Range Rover long wheelbase edition stretches luxury to new lengths

After last night’s priapic shriek of a debut for the new Jaguar F-Type Coupe, where several models of the car, illuminated by spotlights and red lasers, roared through a cavernous L.A. sound stage that had once housed the Spruce Goose, today the company pulled the sheet off a different kind of aspirational luxury clusterbomb.

For only $185,000 (base price), you, too, can own a Land Rover Range Rover Long-Wheelbase Autobiography Black Edition. Though it debuted today at the L.A. Auto Show, this luxury monster had a special preview Monday night at a many-acred Beverly Hills estate that features four separate residences within the main gate, private polo fields, horse stables, a man-made lake and swimming pools.
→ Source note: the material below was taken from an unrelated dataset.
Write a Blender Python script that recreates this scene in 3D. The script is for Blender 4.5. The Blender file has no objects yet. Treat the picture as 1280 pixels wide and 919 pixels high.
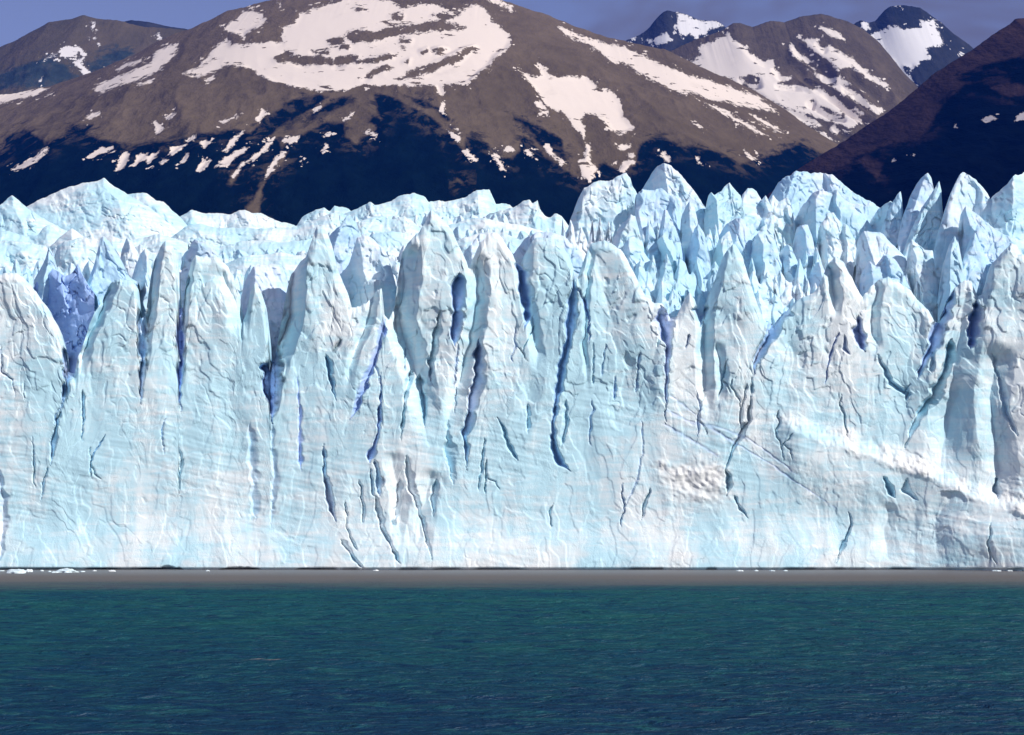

That pretty much sums up who’s going to be sitting in the rear seat of this magnificently decadent thing.

As Gerry McGovern, design director and chief creative officer of Land Rover, told us at a preview of the preview earlier this week, the rear seat is “a fabulous place to be. You feel very special, and there’s an abundance of room.” The real money shot happens in the rear passenger compartment, a luxury sofa seat with an extendable calf rest. The seat also reclines.

But wait, there’s more, like a 10.2-inch TV screen and power tray tables that feature tablet docking stations. The rear seats have a multi-tiered massage function. They’re also heated and cooled. And they have access to a pop-out cooler with built-in champagne flutes. All in all, the rear seat screams, “please don’t make me leave.” I got a few minutes of lounging time behind the velvet rope. They needed two security guards to drag me out.

It’s a pretty certain $1,000 ante that the car will have tremendous off-road capability, like all other Land Rovers. But no one’s ever going to drive a Long-Wheelbase Autobiography Black Edition who’s not getting paid to do so. Given the bank accounts of the people who are going to buy the 100 of these cars being distributed in North America, those drivers had better be paid very well indeed.